Even the most careful employers can make payroll errors that could cost them big bucks, as outlined in a recent presentation at the 2022 American Payroll Association Congress.
Between the Fair Labor Standards Act (FLSA) and state-specific wage and hour laws, it gets tricky to stay in compliance with all the regs out there. In fact, 70% of companies aren’t in compliance with the FLSA in some way, according to the Dept. of Labor (DOL). And there’s likely many issues with state laws, too.
Payroll errors lead to lawsuits
The possibility that employers could end up embroiled in an expensive lawsuit due to payroll errors is high. From 2009 to 2019, wage and hour related class-action lawsuits vastly outnumbered any other type of workplace legal cases.
And “we didn’t know it was happening” isn’t always a valid defense. The DOL could charge an employer with a “willful” violation of the FLSA if the agency felt it should have known about the violation, yet did nothing to correct it.
During the presentation, Daniel Messeloff, Esq, a partner at Tucker Ellis, LLP, highlighted the top five reasons why employers end up entangled in wage and hour lawsuits.
Here are the most common reasons for Payroll-related lawsuits – and how you can prevent issues with your Payroll team.
1. Not paying nonexempt employees for all time worked
While it may seem like a no-brainer that you need to pay employees for the hours they work, the waters have gotten murkier on what’s considered time worked in recent years – especially with the rise of teleworking and technology that allows employees access to emails and company systems at all hours.
Bottom line: If someone’s performing work tasks, they need to be paid for that time. Nonexempt employees may be working during nights and weekends outside of their scheduled hours, which can easily lead to overtime violations if that time isn’t tracked correctly.
To avoid issues with paying for all hours worked, make sure supervisors are trained to spot signs of any off-the-clock work (e.g., emails received at off-hours) and talk with the employee to see whether they’re working any extra hours that aren’t being accounted for in their pay.

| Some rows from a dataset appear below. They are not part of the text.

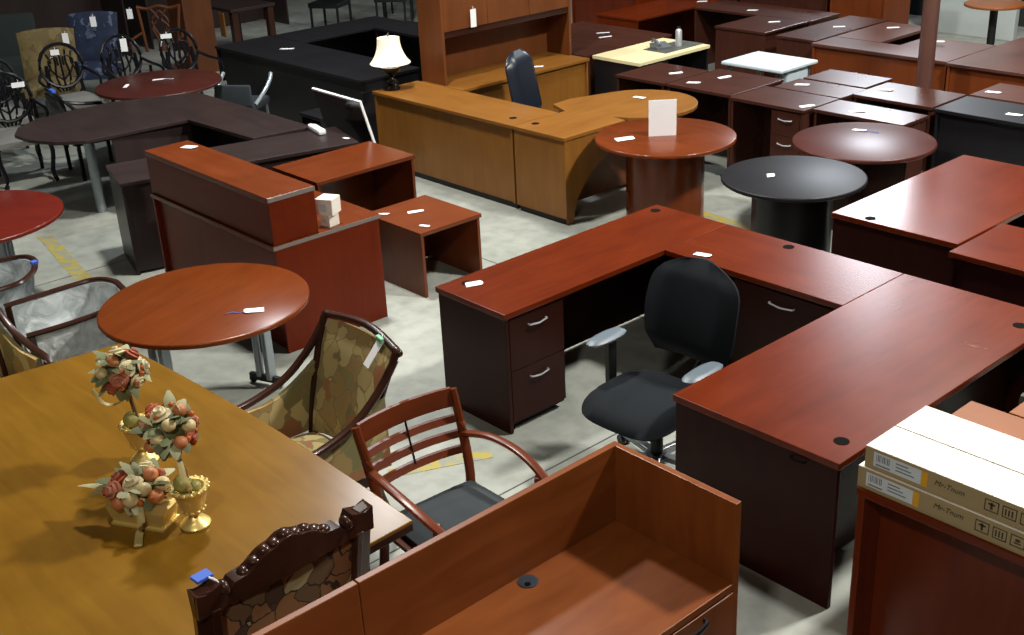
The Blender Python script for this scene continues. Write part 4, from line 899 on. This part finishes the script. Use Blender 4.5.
ft((-8.62, 1.5, 1.0), 50, 'white tag on the back of the gold damask chair'); ft((-9.3, 2.14, 1.02), 50, 'white tag at the corner of the blue sprigged chair'); ft((-9.3, 2.62, 1.04), 50, 'white tag on the corner of the brown splat-back chair')
ft((-7.86, 1.06, .98), 60, 'white tag on the openwork chair before the gold damask chair', .09, .06); ft((-7.58, 1.72, 1.02), 60, 'long white tag on the openwork chair before the blue chair', .07, .14); ft((-7.52, 2.2, 1.0), 60, 'white tag cluster on the openwork chair behind the far burgundy table', .12, .05)
ft((-6.82, -.02, .98), 70, 'big white tag on the nearest openwork armchair at left edge', .1, .13); ft((-6.8, .24, .93), 70, 'white tag below the larger one on the nearest openwork armchair', .12, .05)
price_tag(-6.5, 1.55, .75, 50, 'white tag with purple string on the far burgundy table', .12, .05, M_white); price_tag(-6.5, 1.2, .75, 140, 'upright-looking white slip on the far burgundy table', .12, .04)
# dark far background chairs
def back_chair(loc, rz, label, mat, group='dark chairs at the back of the warehouse'):
    t = empty('dark_chair', label, 'chair', loc, rz, group)
    bm = bmn(); box(bm, -.25, .25, -.25, .22, .4, .48, .02); mk('seat', bm, mat, t, None, True)
    bm = bmn(); box(bm, -.24, .24, .2, .25, .52, .95, .03); mk('backrest', bm, mat, t, None, True)
    for s in (-1, 1):
        for y in (-.22, .22): bm = bmn(); bar(bm, (s*.22, y, 0), (s*.22, y, .52 if y > 0 else .4), .03, .03); mk('leg', bm, M_black, t)
    return t
k0 = back_chair((-10.6, 6.4, 0), 30, 'dark chair in the back row, right of the console table', M_black)
M_dblue = plain('dark_blue_fabric', '1c2c5a', .8)
GB = 'dark chairs at the back of the warehouse'
copy_thing(k0, (-10.2, 7.3, 0), 40, 'dark chair in the back row behind the black desk, second from the console table', GB)
copy_thing(k0, (-9.8, 8.1, 0), 35, 'dark chair in the back row behind the black desk, third from the console table', GB)
back_chair((-10.8, 7.9, 0), 40, 'dark blue fabric chair in the back row behind the black desk', M_dblue)
copy_thing(k0, (-9.3, 8.9, 0), 50, 'dark chair in the back row nearest the brown hutch', GB)
t = empty('dark_sofa', 'dark covered sofa at the very top left corner', 'sofa', (-10.9, 1.0, 0), 60)
bm = bmn(); box(bm, -.9, .9, -.4, .4, .1, .45, .05); mk('seat', bm, plain('charcoal_cloth', '222a2a', .9), t, None, True); bm = bmn(); box(bm, -.9, .9, .25, .5, .1, .95, .06); mk('backrest', bm, plain('charcoal_cloth', '222a2a', .9), t, None, True)
desk('wardrobe_cabinet', 'tall dark cabinet in the shadow at the upper left', 'cabinet', -12.4, -11.6, 1.5, 3.6, 2.3, 'espresso', '+X', open_front=False, th=.04)
desk('wardrobe_cabinet', 'tall dark cabinet in the shadow behind the wooden pillar', 'cabinet', -12.6, -11.8, 4.0, 6.4, 2.1, 'espresso', '+X', open_front=False, th=.04)

# ---------------------------------------------------------------- 12. background desks, right half
BG = 'row desks'
desk('executive_desk', 'large dark mahogany desk right of the brown hutch with two white slips on top', 'desk', -5.1, -3.7, 4.95, 6.32, .75, 'darkmah', '+Y', th=.03)
price_tag(-4.38, 5.93, .75, 40, 'upper white slip on the dark mahogany desk by the hutch', .15, .04); price_tag(-4.2, 5.78, .75, 60, 'lower white slip on the dark mahogany desk by the hutch', .15, .04)
cr = desk('cream_desk', 'cream-topped black desk with a phone and silver bottle on a dark pad', 'desk', -3.66, -3.0, 5.02, 6.12, .75, 'black', '+X', topmat=M_cream, th=.035, peds=[('L', .42, (1, 1, 1))])
bm = bmn(); box(bm, -.16, .16, -.3, .3, 0, .004); o = tag(mk('desk_pad', bm, plain('grey_pad', '4a4c48', .7)), 'dark grey pad lying on the cream-topped desk', 'mat'); o.location = (-3.25, 5.82, .7505)
t = empty('desk_phone', 'grey telephone on the pad of the cream-topped desk', 'phone', (-3.3, 5.68, .755), 70)
bm = bmn(); prism(bm, [(-.09, -.08), (.09, -.08), (.09, .08), (-.09, .08)], 0, .05)
for v in bm.verts:
    if v.co.z > .01 and v.co.y < 0: v.co.z = .02
mk('phone_body', bm, M_steel, t); bm = bmn(); tube(bm, smooth_path([(-.06, -.08, .05), (-.065, -.04, .075), (-.065, .04, .085), (-.06, .08, .07)], 3), .018, 8); mk('handset', bm, M_steel, t, None, True)
t = empty('bottle', 'silver bottle with black cap standing on the cream-topped desk', 'bottle', (-3.22, 5.87, .755)); bm = bmn(); lathe(bm, [(.035, 0), (.035, .16), (.02, .18)], 0, 0, 16); mk('body', bm, M_chrome, t, None, True); bm = bmn(); lathe(bm, [(.02, .18), (.02, .2)], 0, 0, 12); mk('cap', bm, M_black, t)
# table of plain background desks: name, label, x0,x1,y0,y1,h,wood,face,peds
rows = [
 ('executive_desk', 'mahogany desk at top centre with a pale front edge', -5.3, -4.62, 6.75, 8.3, 'mahogany', '+X', ()),
 ('return_desk', 'dark mahogany return running right from the top-centre desk', -4.6, -2.9, 7.75, 8.35, 'darkmah', '-Y', ()),
 ('executive_desk', 'dark mahogany desk with white tags standing behind the small white table', -3.62, -2.92, 6.95, 7.74, 'darkmah', '-X', ()),
 ('credenza', 'dark mahogany credenza with pale edge strip, left of the orange wood desks', -2.74, -2.24, 6.9, 8.3, 'darkmah', '-X', ()),
 ('small_desk', 'small dark mahogany desk nearest the cream-topped desk, first in the desk row', -2.86, -2.24, 4.52, 5.18, 'darkmah', '-Y', ()),
 ('small_desk', 'dark mahogany desk with two white tags, second in the desk row', -2.22, -1.46, 4.53, 5.3, 'darkmah', '-Y', ()),
 ('small_desk', 'dark mahogany desk with lattice-drawer pedestal, third in the desk row', -1.44, -.66, 4.48, 5.0, 'darkmah', '-Y', (('R', .3, (1, 1, 1)),)),
 ('small_desk', 'narrow dark mahogany desk directly behind the burgundy round table', -.64, .21, 4.58, 4.97, 'darkmah', '-Y', ()),
 ('small_desk', 'dark mahogany desk behind the lattice-drawer desk, one white tag', -1.37, -.66, 5.02, 5.42, 'darkmah', '-Y', ()),
 ('small_desk', 'glossy mahogany desk reflecting white light, beside the small white table', -1.36, -.7, 5.46, 5.9, 'darkmah', '-Y', ()),
 ('credenza', 'dark mahogany cabinet with studded front just left of the black cabinet', -.66, .1, 5.2, 5.76, 'darkmah', '-Y', ()),
 ('small_desk', 'mahogany desk top at the right edge behind the black cabinet', .12, 1.1, 5.78, 6.3, 'pinktop', '-Y', ()),
]
for nm, lb, x0, x1, y0, y1, wk, face, pd in rows: desk(nm, lb, 'desk', x0, x1, y0, y1, .75, wk, face, peds=pd, th=.028)
desk('low_cabinet', 'black cabinet with grey sheen on top at the right edge', 'cabinet', .13, 1.5, 5.18, 5.72, .75, 'black', '+Y', th=.03)
t = empty('folding_table', 'small white-topped table on grey legs behind the desk row', 'table', (-2.13, 5.98, 0)); bm = bmn(); box(bm, -.37, .37, -.3, .3, .685, .72, .012); mk('top', bm, M_whitelam, t)
for x in (-.3, .3):
    for y in (-.24, .24): bm = bmn(); bar(bm, (x, y, 0), (x, y, .69), .03, .03); mk('leg', bm, M_steel, t)
bm = bmn(); box(bm, .26, .33, -.15, .2, .38, .66, .02); mk('side_bracket', bm, M_whitelam, t)
for (x, y, a, lb) in ((-2.42, 4.9, 50, 'white tag on the first small desk of the desk row'), (-2.03, 4.7, 20, 'lower white tag on the second desk of the desk row'), (-1.94, 5.04, 70, 'upper white tag on the second desk of the desk row'), (-1.2, 5.22, 20, 'white tag on the desk behind the lattice-drawer desk'), (-.72, 4.62, 60, 'white tag at the corner of the lattice-drawer desk'), (-.3, 4.72, 40, 'white tag on the narrow desk behind the burgundy round table'), (-.52, 5.49, 20, 'white tag on the studded mahogany cabinet'), (-3.85, 7.95, 20, 'white tag on the dark mahogany return at top centre'), (-3.2, 7.5, 30, 'white tag on the dark desk behind the small white table'), (-2.45, 7.66, 30, 'white tag on the credenza left of the orange wood desks'), (-1.95, 7.93, 30, 'white paper on the corner of the orange wood U desk'), (-1.2, 7.55, 20, 'white tag on the low pinkish table top inside the orange wood U desk'), (.24, 5.95, 0, 'white tag on the desk behind the black cabinet'), (.72, 5.38, 0, 'white crumpled tag on the black cabinet at right'), (-4.75, 8.1, 30, 'white tag on the mahogany desk at top centre')):
    price_tag(x, y, .75, a, lb, .13, .06)
# orange wood U desk at right back
OT = W('pinktop', 'x')
desk('desk_run', 'long front run of the orange wood U desk with pinkish top, left section', 'desk', -2.2, -.66, 6.78, 7.2, .75, 'orange', '+Y', topmat=OT)
desk('return_desk', 'left arm of the orange wood U desk, running back', 'desk', -2.2, -1.65, 7.21, 8.2, .75, 'orange', '+X', topmat=OT)
desk('executive_desk', 'right section of the orange wood U desk with pinkish top, cut by the right edge', 'desk', -.65, 1.4, 6.74, 8.2, .75, 'orange', '+Y', topmat=OT)
desk('low_table', 'low pinkish table top standing inside the orange wood U desk', 'table', -1.5, -.72, 7.28, 7.85, .72, 'orange', '-Y', topmat=OT)
rt = round_table('cafe_table', 'brown topped cafe table on a black pole at the top right', -1.72, 9.7, .34, 'cafe', 'pole', .78)
round_table('cafe_table', 'orange-brown round table top cut by the upper right corner', -.62, 10.3, .5, 'cafe', 'pole', .8)
# far tall cabinets at top
desk('storage_cabinet', 'tall dark mahogany cabinet along the top edge, behind the top-centre desks', 'cabinet', -6.9, -5.2, 9.3, 9.8, 1.5, 'darkmah', '+Y'); desk('storage_cabinet', 'second tall dark mahogany cabinet along the top edge', 'cabinet', -5.15, -3.75, 9.35, 9.85, 1.5, 'darkmah', '+Y')
desk('storage_cabinet', 'orange wood cabinet along the top edge near the grey pillar', 'cabinet', -3.7, -2.9, 9.3, 9.9, 1.2, 'orange', '+Y')
desk('storage_cabinet', 'tall red mahogany cabinet at the top behind the brown hutch', 'cabinet', -6.6, -5.4, 7.6, 8.2, 1.3, 'mahogany', '+Y')
# right mahogany L desk
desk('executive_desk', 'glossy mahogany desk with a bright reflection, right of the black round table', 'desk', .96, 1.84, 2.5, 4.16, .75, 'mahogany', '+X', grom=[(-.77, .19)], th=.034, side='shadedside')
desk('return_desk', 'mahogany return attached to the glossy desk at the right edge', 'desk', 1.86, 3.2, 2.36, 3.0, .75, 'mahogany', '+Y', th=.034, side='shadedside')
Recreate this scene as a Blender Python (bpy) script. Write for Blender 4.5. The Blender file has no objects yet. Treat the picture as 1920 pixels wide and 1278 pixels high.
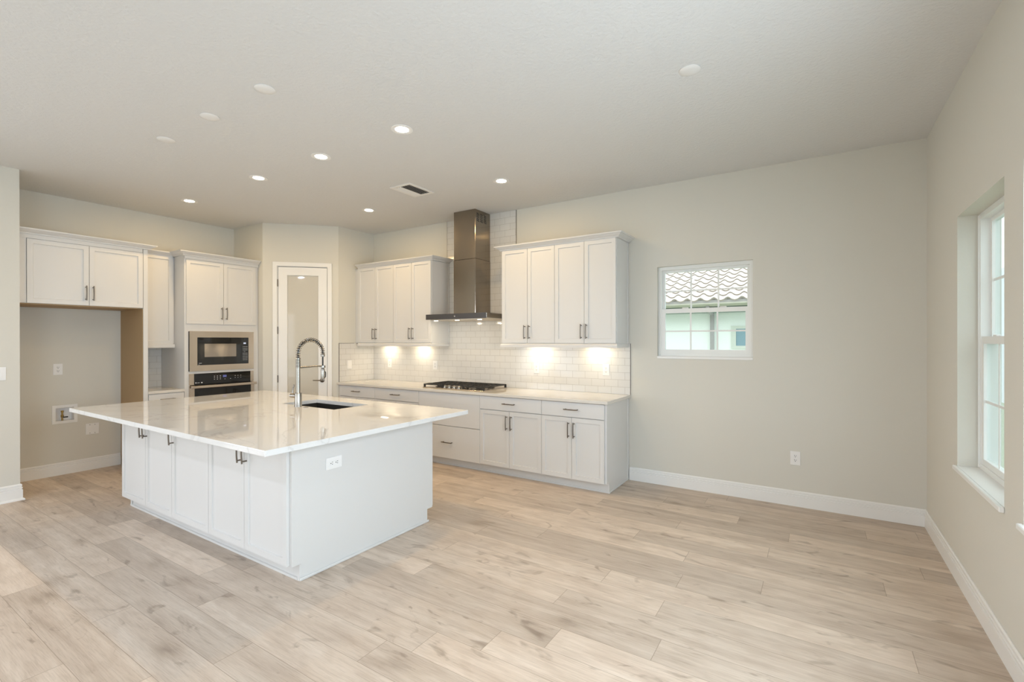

2. Miscalculating overtime
Your Payroll team knows the basics of calculating the regular rate of pay for overtime purposes. However, it can sometimes be tricky to determine what types of compensation should be included in the regular rate. And that can be a significant cause of payroll errors.
Here’s a good guideline to follow from Messelhoff: Any payment an employee receives that’s based on or measured by the person’s hours worked, production or efficiency should be included in the regular rate of pay. This includes commissions, shift differentials, certain bonuses and other incentive payments.
Payroll should ask themselves: Would an employee’s knowledge of this payment persuade the person to work additional hours? If so, then it should be included in their calculations.
3. Deducting for meal breaks
The FLSA doesn’t specifically require meal breaks for employees. But multiple state employment laws do mandate meal breaks, and nine states require both rest breaks and lunch breaks.
Employees haven’t always gotten the memo. Only about one in five workers leave their desks for lunch. Many employers automatically deduct time from pay for meal breaks – which becomes an FLSA violation if they’re spending that time working.
With that in mind, it’s important to make sure your people are taking their breaks as legally required. If a nonexempt employee spends their lunch break working at their desk, they’ll need to be paid for that time. Supervisors need to hammer home the importance of taking meal breaks and not working through lunch.
It’s also key for Payroll to avoid automatically making meal break deductions whenever possible. It may take more time now, but it could avoid big violations due to payroll errors later.
4. Misclassifying employees as exempt
Close to 8.6 million American employees are misclassified as exempt, which means worker classification is an issue for many companies.
The current salary threshold for exempt employees is $684 per week (or $35,568 a year). Various exemptions exist under the FLSA. Common ones used by employers include the executive exemption for supervisors and the administrative exemption for employees performing office work.
Often, employers assume that positions with “manager” in the title are automatically exempt. That’s not always the case. Duties matter, and each exemption comes with specific tasks the employee must regularly complete to be eligible.
Job descriptions tend to shift and change over time, so workers may end up doing tasks as managers that can actually make them eligible for overtime pay. Regularly asking “what does this employee actually do?” and evaluating their current duties will help you avoid inadvertent FLSA violations. Keeping job descriptions updated and accurate is also important.
5. Failing to keep accurate time records
Recordkeeping is tedious and can trip up even the most seasoned Payroll pros. Time records for nonexempt employees need to contain specific elements, per the FLSA, including:
- When the employee’s workweek begins
- Daily hours worked for each employee
- Total hours each employee worked during the workweek
- The basis on which employees are paid (e.g., hourly, weekly)
- Total earnings (which includes all additions or deductions), and
- The date of each paycheck and the dates covered by the pay period.
Manual processes, including paper recordkeeping and data entry, make tracking all this necessary data even more difficult, so automation is key. Software solutions can help you avoid payroll errors. These programs can automatically double-check that all info is saved, accurate and easily accessible to employees – as is required by many state wage laws.